I also read aloud what I am writing in class, but because in the flipped lesson he could pause the video, the result is that I was reading at the pace at which he was writing, so the note taking instantly became easier for him. The only negative comment was that:

“I enjoyed it, but sometimes when you can’t ask questions it can be annoying.”

However, it was interesting that this particular pupil agreed that he had more time to ask his teacher for help and support during the lesson. Next time I set a flipped lesson, I will also ask them to write down a list of questions as they come across them. Sometimes you can forget what you were going to ask when you have the opportunity to do so later. Another pupil commented:

“It is efficient because you can revise in your own time and it has more information.”

I’m particularly keen on this point; flipped lessons as a revision aid allow pupils to work at their own pace, and in their own time. My YouTube channel contains a large number of revision videos designed to help pupils to revise by watching a flipped lesson. It is a shame that, for the vast majority, as my channel’s viewing stats show, they revise the day before the exam itself!

Figure 2: Most people revise the day before the exam.
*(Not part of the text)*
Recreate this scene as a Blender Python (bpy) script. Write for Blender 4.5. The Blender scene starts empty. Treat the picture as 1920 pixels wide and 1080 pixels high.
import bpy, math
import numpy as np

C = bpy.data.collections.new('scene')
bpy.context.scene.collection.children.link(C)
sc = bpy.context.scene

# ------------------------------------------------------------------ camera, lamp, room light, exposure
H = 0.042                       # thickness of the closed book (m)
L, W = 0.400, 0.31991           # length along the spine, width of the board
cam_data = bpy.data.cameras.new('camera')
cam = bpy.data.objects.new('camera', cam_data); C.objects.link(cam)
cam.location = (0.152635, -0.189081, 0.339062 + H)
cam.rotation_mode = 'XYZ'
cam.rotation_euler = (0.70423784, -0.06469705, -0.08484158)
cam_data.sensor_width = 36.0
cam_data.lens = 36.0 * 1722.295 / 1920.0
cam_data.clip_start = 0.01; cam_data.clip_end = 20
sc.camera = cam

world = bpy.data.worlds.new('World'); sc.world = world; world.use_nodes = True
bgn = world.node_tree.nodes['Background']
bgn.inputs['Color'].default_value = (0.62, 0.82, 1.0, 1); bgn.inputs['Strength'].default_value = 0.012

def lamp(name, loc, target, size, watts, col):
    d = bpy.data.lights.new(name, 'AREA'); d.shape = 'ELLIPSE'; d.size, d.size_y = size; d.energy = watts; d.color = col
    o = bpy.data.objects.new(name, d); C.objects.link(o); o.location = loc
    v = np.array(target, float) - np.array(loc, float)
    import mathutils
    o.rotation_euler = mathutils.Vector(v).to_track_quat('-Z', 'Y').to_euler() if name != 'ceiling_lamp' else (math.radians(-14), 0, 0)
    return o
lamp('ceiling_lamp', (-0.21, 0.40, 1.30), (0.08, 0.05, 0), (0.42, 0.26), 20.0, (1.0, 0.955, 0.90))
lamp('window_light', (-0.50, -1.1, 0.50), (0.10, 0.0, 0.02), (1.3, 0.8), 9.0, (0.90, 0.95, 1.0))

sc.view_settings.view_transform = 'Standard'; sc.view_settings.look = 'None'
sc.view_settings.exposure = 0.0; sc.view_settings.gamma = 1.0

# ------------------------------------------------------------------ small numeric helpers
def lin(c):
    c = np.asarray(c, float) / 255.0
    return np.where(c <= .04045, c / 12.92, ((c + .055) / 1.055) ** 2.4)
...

Retrospectively, I should have asked questions that were less leading; for example the first question could have been phrased “Do you think that making notes for homework instead of doing practice questions is a [much better], [better], [no different], [worse], [much worse] way of working”. In my defence I can say that for simplicity’s sake, I wanted the answers to be the same for each question; but perhaps I have led them to believe that the outcome I was looking for was true. Or perhaps it shows that my pupils have been persuaded by me that the flipped lesson has educational merit. Either way, their behaviour and motivation during the lesson itself has certainly shown me that there is a lot to be gained from this approach. It certainly takes time to set up in advance, but I think that time is a worthwhile investment.